Burroughs pulled a rudimentary whetstone out of his coat pocket and touched up the blade of his knife—of his spirit, too, running his thumb along the blade of every faculty as he settled to the skinning, his shining eyes, his vibrant voice, his eager movements, all showing how razor-keen an edge the old man was still capable of taking. He got hold of a forefoot of the ’chuck and started to talk on the flight of birds, reviewing the various stages of the controversy on the soaring of hawks that he had been carrying on in the press, when, suddenly dropping his knife, he disappeared through the door and returned in a minute with a letter from some scientist, whose argument, as I remember it, was wholly at variance with Burroughs’s theory, but which closed with a strange word, a word the old man had never seen before and could not find in his dictionary. It was some aeronautical term, I think. Handing me the letter, his finger, as well as his eyes, fastened to that stranger from beyond the dictionary, he said:

“That chap doesn’t know much about soaring hawks; but there’s a new word. See that! He knows a heap more than I do about the English language.”
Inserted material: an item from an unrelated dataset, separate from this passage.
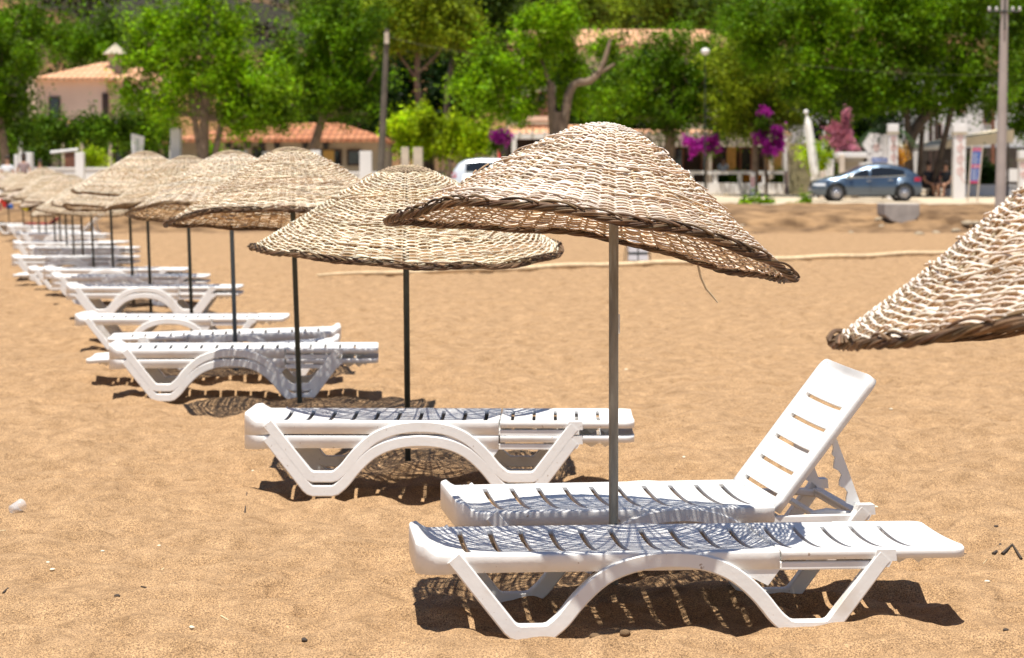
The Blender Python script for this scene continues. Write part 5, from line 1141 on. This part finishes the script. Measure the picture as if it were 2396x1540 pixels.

He sat down to the skinning again. No cut had yet been made, nor ever would be made, apparently, unless he used the back of his blade, for it was plain that Burroughs kept that old whetstone for his wits only. He sawed away and talked as if inspired. I held the other forefoot, a short, broad foot, like a side-hill gouger’s, on the oldest, toughest ’chuck in the Catskills.

“Do you know what I am going to do?” he asked, switching the conversation into the hard-working knife. “I’m going to pickle this old rascal and send him by you to your family. I want you all to have a dish of ‘Roxbury Lamb.’”

“But we have our own Hingham Lamb out on Mullein Hill,” I suggested cautiously. “And I don’t like to rob you this way.”

“No robbery at all. Besides, these are a better breed than yours in Hingham.”

“But my folks don’t seem very fond of ’em,” I protested. “They cook with a rank odor.”

“Oh, you don’t know how to prepare them,” he answered. “Let me show you a trick,” and deftly cutting in between the neck and the shoulder, he took out the thyroid glands.